Tasavvufta insana ait hâl ve kavramların kuş
sembolleriyle anlatılması edebiyatımızın güzelliğine derinlik kattığı gibi,
mâna dilimizi de derinleştirmiştir.
Tasavvuf şiirinde bülbül âşık, gül de mâşuktur.
Bülbül ilâhî aşkla yanan can ve ruhun timsalidir. Ten kafesinin içinde uzak
kaldığı ilâhî sevgilisi’nin, yâni gülün hasretiyle feryat eden, Allah’a ulaşma
arzusuyla yaşayan bir âşıktır.
İbnü’l Arabî Hazretlerinin, “Kuş Kadar Aşk”
sözleriyle “Hak âşığıyım” diyenlere sorduğu soru her âşığın altından kalkacağı
bir hâl değil.
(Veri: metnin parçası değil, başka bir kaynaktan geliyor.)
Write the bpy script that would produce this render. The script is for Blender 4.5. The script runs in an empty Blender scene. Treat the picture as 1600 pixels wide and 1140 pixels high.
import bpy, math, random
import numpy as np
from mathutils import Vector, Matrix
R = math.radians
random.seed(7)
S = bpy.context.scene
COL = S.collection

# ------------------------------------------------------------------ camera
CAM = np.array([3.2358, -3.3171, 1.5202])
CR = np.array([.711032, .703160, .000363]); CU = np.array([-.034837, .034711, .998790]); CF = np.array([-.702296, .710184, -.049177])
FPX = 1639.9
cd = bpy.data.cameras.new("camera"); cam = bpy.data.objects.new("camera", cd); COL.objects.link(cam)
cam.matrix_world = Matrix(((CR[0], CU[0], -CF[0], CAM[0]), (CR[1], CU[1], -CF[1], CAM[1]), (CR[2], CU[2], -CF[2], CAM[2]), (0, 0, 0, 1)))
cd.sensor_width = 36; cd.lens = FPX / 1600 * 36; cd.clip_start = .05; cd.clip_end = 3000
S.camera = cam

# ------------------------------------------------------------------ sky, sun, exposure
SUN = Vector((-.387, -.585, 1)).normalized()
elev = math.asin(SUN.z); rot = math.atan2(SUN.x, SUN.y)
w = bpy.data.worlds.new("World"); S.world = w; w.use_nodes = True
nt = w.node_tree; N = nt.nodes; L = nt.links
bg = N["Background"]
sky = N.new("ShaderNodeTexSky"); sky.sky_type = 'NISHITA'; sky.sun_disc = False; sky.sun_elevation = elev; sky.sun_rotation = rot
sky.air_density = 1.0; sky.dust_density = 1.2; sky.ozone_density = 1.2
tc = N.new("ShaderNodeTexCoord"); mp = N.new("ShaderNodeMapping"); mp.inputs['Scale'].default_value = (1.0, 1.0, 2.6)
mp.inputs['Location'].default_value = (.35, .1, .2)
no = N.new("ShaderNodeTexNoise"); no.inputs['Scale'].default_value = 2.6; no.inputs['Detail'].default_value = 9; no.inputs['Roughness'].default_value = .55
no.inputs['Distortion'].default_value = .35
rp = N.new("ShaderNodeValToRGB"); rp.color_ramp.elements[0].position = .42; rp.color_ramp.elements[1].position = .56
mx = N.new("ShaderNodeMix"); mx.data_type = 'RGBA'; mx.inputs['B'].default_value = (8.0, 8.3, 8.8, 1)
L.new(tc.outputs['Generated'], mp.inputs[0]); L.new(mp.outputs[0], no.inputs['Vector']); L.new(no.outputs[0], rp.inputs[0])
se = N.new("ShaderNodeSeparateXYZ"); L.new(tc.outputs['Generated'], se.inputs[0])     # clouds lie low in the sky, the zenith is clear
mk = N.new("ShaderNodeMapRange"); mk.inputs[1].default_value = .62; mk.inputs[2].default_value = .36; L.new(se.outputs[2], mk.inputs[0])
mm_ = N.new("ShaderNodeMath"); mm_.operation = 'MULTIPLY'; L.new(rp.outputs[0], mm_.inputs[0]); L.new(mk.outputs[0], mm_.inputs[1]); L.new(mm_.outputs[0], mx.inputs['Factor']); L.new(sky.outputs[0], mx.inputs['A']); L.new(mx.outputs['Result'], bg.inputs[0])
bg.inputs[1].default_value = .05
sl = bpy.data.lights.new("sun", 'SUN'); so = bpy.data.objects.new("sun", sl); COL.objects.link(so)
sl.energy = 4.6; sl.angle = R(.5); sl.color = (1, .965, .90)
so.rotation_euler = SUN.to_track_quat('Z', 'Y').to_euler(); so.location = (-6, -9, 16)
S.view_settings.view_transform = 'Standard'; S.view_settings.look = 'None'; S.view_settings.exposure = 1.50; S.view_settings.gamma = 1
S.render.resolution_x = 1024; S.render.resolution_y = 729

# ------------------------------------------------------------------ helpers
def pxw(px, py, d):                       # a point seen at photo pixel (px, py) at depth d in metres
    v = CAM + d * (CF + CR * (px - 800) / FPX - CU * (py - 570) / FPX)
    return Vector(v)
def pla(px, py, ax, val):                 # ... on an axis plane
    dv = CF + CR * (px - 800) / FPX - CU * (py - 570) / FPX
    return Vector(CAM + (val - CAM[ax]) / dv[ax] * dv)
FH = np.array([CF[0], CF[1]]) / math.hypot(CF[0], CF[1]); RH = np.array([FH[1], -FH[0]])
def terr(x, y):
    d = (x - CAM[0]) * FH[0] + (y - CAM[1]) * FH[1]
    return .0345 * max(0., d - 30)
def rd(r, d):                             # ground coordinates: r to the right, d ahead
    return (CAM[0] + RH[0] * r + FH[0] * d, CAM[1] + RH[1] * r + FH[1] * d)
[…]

Mânevî ciheti çok ağır olan bu sualin muhatabı olacak mertebede
değilim ama, okurken cezbeye kapılırım:
“Yerde yatan kuşu düşünmem ben. Acıyla havalanan
âşık kuşun kalbine dalarım. Avcılar dişi kumruyu vurunca, bunu gören erkek
kumru kendi etrafında fır dönerek havaya iyice yükselir, gözden kaybolurmuş. En
yükseğe varınca kanatlarını kapatır, başını yere çevirir ve çığlıklar atarak
kendini yere bırakır sonra paramparça olurmuş. Ey âşık, bu bir kuşun
yaptığıdır. Peki, Allah aşkı uğruna senin tavrın nicedir?” (“İlâhî Aşk”
kitabından)
Şeyhülekber’in sualinden anladığımız şudur: Âşık
odur ki, Allah’ın ismini tesbih eden kuşlar gibi aşkında saf ve mert olandır.
Kendimize sormamız gereken şudur: Bülbül, aşkıyla
mâşukunu buldu, ya biz modern insanlar kaybettikleri mâşuklarını bulabildik mi?
“Kuş kadar aşkımız” var mı? Kuşun aşkı uğruna
yaptığı fedakârlığı yapacak bir gönle sahip miyiz?